Since the last missive, we ran off to Washington, D.C. to visit with son Andy and daughter-in-law Sarah -- and, of course, see a couple of plays.

Last Friday night, we were able to see Arena Stage's production of Eugene O'Neill's sole comedy (and even at that, there were a few down moments), "Ah, Wilderness." While the three of us who attended generally agreed that it won't be on our list of top 25 favorite plays, for me, it was still a fine evening. Many of the plays I read and admired in my youth have not been frequently presented in productions I could see. But now "Long Day's Journey into Night," "Wilderness," "Touch of the Poet" and, most memorably, "The Iceman Cometh" have been checked off my must-see list. (I've seen several very good "Moon for the Misbegotten" productions now.) I thought they did a fine job with this particular play, and it was a pleasure to sit through even if not the greatest script ever written.

Then, on Saturday afternoon, we went to see some of Andy's work - he was lighting designer for the Adventure Theatre's production of "Alexander and the Terrible, Horrible, No Good, Very Bad Day."

When I see we got to see "some" of Andy's work, that would be accurate. We were unaware that we were going to be attending a special-needs performance, which is a fine idea indeed to allow those children to experience theater. No problem there. But if you're going to see the full scope of a lighting design, as we had planned to do, it's not the best plan. For very good reasons, special effects such as strobe lights are left out, and house lights are left on throughout. We had a good time, but not really the full experience.

There was also this one actress who either didn't know where her special light was, or didn't care, and some less-than-enthusiastic performances in general, and well, it could have been better. But we got there!

Tuesday, April 3, 2012

Trying something new-ish

And now, for a slightly different angle on "playing with plays": I'm going to be in one. Well, sort of. It's not really a play production, it's a one-night staged reading, so I'll have a script in front of me and be surrounded by a lot of talented people I really like. But still ....

Anyway, on Friday night, April 27, at Theatre Alliance over in Winston-Salem, a good-sized cast will be reading the play "8," which uses interviews and trial transcripts to illuminate the trial over California's Proposition 8. It's a good and timely subject, given North Carolina's May 8th voting situation over trying to make a definition of marriage part and parcel of the state's constitution.

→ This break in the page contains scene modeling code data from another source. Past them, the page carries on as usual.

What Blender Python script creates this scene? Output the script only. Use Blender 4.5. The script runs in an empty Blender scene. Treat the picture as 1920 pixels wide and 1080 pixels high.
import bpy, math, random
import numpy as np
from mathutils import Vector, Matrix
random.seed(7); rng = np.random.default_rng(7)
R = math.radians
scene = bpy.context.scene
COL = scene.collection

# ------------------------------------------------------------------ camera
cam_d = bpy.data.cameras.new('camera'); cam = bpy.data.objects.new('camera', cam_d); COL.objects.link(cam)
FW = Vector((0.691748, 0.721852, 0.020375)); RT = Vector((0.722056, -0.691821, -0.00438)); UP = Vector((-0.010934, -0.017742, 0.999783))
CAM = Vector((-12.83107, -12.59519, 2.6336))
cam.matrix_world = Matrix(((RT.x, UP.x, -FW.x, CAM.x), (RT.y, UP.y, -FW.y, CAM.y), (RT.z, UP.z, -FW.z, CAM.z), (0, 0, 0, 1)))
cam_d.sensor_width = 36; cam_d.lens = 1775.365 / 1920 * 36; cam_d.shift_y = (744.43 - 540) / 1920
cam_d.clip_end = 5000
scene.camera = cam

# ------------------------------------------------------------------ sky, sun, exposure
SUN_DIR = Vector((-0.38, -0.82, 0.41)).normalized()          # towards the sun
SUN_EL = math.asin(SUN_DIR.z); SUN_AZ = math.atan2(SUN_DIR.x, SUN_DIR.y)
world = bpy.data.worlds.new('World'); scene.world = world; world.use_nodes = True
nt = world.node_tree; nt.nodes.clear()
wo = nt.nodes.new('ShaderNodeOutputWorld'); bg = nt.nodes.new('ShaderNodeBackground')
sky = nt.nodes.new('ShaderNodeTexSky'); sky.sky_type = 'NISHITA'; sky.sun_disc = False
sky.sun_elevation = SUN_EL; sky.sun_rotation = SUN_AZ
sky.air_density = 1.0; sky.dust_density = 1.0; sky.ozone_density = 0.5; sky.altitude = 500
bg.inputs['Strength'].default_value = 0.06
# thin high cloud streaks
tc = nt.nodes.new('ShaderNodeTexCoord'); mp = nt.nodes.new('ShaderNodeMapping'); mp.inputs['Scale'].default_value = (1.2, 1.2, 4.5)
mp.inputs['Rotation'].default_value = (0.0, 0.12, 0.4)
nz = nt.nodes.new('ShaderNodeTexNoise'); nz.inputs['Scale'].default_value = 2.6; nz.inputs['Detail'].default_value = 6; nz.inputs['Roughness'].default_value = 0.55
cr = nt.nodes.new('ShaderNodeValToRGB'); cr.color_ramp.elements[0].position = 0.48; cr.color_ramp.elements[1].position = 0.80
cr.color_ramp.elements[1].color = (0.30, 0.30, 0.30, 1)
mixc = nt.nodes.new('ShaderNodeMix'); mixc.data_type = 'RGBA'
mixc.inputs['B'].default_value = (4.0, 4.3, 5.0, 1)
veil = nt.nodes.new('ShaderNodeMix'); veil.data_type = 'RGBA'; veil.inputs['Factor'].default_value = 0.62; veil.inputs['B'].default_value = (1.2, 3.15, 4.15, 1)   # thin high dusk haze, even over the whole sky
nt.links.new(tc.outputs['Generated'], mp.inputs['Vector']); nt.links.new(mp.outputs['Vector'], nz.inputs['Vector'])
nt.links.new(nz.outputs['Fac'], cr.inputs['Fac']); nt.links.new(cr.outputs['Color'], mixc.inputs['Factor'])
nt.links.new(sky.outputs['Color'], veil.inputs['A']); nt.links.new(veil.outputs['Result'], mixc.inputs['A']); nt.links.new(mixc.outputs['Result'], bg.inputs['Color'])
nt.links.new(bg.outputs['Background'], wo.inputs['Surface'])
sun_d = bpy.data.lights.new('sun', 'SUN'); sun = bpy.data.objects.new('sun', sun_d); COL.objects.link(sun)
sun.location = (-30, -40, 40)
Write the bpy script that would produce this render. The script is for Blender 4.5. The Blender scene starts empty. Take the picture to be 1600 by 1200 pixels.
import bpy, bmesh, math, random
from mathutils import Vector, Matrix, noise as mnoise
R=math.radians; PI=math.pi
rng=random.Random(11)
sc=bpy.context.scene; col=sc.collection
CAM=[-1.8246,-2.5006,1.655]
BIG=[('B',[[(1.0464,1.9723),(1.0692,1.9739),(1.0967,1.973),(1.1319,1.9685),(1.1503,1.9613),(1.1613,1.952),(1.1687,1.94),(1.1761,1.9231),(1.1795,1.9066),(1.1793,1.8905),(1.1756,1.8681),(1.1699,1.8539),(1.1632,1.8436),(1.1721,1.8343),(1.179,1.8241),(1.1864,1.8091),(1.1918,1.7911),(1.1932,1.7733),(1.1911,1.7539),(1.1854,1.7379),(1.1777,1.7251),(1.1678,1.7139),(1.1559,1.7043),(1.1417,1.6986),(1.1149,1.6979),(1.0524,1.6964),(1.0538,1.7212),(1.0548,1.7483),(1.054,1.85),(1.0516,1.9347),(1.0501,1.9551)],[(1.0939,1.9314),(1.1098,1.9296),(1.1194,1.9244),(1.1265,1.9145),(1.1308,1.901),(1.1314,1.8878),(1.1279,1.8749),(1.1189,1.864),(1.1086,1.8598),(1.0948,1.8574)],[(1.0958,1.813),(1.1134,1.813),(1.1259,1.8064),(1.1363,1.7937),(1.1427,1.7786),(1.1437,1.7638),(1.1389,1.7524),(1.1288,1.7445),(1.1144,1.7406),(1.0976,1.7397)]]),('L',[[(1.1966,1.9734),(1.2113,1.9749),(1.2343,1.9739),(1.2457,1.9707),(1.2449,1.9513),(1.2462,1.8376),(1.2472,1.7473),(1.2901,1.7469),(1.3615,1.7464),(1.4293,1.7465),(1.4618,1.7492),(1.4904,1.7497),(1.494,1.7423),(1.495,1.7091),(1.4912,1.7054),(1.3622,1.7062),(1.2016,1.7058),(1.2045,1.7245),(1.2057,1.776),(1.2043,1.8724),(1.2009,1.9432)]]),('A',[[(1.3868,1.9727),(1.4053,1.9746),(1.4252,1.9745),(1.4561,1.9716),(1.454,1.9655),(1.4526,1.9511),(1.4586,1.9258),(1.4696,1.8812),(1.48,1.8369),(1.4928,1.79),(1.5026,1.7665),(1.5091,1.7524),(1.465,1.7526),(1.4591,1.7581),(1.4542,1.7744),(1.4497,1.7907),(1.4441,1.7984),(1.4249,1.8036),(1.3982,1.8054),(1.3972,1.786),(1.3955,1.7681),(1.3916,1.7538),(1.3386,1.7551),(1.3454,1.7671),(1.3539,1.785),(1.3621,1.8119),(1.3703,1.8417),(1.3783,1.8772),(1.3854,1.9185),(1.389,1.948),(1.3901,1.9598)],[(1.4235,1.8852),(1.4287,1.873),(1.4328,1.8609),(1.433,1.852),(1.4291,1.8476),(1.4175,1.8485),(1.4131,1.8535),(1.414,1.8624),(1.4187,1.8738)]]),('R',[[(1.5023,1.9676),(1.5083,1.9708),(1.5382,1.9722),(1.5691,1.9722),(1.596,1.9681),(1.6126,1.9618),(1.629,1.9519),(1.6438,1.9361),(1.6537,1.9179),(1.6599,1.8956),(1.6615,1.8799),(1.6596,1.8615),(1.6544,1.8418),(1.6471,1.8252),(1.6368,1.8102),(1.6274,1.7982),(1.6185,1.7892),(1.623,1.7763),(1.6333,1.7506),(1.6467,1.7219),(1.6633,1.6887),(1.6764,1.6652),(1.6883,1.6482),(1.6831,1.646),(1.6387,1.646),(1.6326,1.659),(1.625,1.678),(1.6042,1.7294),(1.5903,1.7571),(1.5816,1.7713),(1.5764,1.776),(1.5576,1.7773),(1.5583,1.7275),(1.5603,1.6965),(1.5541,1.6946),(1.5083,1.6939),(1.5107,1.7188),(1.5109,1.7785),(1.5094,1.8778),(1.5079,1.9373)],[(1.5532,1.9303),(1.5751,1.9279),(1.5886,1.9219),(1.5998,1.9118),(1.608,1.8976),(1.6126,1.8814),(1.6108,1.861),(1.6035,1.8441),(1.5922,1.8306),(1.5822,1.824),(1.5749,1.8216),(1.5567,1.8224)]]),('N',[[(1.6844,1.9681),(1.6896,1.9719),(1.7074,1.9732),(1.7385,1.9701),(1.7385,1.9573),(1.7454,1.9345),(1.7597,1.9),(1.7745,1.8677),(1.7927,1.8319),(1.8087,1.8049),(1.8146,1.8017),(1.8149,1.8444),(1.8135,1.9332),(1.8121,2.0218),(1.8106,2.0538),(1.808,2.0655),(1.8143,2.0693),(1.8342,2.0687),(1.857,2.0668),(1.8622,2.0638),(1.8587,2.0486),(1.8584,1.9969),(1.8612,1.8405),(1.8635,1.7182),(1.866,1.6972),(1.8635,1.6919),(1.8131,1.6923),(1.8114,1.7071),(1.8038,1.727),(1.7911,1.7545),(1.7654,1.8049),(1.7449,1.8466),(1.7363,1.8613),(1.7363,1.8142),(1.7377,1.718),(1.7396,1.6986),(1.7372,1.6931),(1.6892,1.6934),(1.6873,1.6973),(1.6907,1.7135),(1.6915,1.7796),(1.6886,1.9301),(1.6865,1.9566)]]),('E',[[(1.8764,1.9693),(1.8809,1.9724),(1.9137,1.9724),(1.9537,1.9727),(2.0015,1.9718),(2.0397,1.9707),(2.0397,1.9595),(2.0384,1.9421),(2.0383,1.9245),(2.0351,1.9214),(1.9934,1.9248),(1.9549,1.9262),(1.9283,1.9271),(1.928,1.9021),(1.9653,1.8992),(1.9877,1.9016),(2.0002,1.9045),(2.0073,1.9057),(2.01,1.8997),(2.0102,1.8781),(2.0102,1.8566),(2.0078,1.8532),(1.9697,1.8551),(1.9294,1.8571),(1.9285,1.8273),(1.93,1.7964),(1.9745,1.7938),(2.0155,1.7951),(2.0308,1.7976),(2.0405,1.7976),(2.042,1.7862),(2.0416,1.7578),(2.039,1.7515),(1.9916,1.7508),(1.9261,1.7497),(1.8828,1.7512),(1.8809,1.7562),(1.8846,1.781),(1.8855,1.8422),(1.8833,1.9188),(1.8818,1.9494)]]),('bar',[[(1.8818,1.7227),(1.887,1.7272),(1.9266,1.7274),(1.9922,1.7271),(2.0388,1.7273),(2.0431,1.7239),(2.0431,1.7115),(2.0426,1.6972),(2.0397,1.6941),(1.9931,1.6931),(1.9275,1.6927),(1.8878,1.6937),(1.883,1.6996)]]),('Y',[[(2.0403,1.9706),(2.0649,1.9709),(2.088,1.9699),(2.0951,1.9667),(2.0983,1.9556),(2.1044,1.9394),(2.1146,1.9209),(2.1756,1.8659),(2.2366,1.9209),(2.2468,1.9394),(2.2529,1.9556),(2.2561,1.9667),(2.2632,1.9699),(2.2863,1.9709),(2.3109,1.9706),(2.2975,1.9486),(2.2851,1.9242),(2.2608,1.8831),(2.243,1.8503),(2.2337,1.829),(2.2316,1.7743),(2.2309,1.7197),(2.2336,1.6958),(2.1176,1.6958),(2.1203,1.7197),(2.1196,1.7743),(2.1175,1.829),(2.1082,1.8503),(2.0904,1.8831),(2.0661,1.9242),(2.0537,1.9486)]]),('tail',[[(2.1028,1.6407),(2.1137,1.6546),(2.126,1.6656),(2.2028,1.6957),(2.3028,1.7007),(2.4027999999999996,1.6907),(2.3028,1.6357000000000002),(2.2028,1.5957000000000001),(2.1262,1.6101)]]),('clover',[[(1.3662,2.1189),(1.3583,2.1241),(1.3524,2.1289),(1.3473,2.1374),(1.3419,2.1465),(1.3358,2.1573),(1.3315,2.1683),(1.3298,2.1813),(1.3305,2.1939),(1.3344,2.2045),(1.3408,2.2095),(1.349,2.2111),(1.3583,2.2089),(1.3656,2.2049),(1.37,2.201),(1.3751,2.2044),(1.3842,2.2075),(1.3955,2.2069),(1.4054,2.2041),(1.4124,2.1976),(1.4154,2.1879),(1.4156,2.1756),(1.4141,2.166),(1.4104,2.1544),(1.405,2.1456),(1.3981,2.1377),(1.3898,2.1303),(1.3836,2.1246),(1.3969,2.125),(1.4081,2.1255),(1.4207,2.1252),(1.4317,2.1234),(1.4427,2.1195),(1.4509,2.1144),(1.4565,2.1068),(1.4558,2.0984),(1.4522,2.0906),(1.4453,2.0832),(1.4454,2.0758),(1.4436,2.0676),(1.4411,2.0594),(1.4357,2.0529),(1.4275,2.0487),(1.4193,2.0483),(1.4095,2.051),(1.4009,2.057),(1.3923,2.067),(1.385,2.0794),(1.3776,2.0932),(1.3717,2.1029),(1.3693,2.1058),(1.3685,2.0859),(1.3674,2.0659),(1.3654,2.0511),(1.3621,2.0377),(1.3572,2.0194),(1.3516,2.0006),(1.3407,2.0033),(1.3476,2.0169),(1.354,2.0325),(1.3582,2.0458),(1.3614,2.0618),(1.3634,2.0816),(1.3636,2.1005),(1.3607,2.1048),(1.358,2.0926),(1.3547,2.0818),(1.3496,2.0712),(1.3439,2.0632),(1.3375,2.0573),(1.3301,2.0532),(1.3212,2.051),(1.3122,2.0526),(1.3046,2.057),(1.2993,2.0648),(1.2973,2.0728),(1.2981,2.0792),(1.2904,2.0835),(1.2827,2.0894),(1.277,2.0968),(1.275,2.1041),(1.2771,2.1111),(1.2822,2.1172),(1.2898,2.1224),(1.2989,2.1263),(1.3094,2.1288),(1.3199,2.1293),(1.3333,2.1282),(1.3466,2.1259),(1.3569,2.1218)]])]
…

As for me, with a few historical exceptions (most of them overturned), constitutions are meant to protect peoples' rights, not deny them. So I'm a strong "no" vote person. Kathy has stepped into an ASM role on the KLT musical, which leaves me time to do other things - and this is one that I chose.

It's not that I've never been on stage before -- just not much. "Music Man" as a member of the quartet in high school. "Trial by Jury" as a member of the jury in college. And a bartender in a one-act after graduation. My problem is, and has always been, memorizing lines. I'm just no good at it. It's a shame that the woman in black in "The Woman in Black" is a woman. I'd be good at that role! NO lines!

At any rate, it's a reading. A lot of people I know or know of are part of the cast, too, so looking forward to spending a little time on-stage. I guess I took Carson Kreitzer's advice to heart - if you're going to write for theater, it's good to be part of theater in different fashions as much as possible, both behind and on the stage. I tend to agree.

Now I just have to make time to do some more of the writing part!

Anyway, on Saturday night, we saw George Bernard Shaw's "Man and Superman" at UNCG. It was a master's degree project for the lead female, who was excellent, and included our young friend Mike Shapiro as the one American in an otherwise British cast (and one Irish-American). As was the way in its time, it's not a short show. But very enjoyable!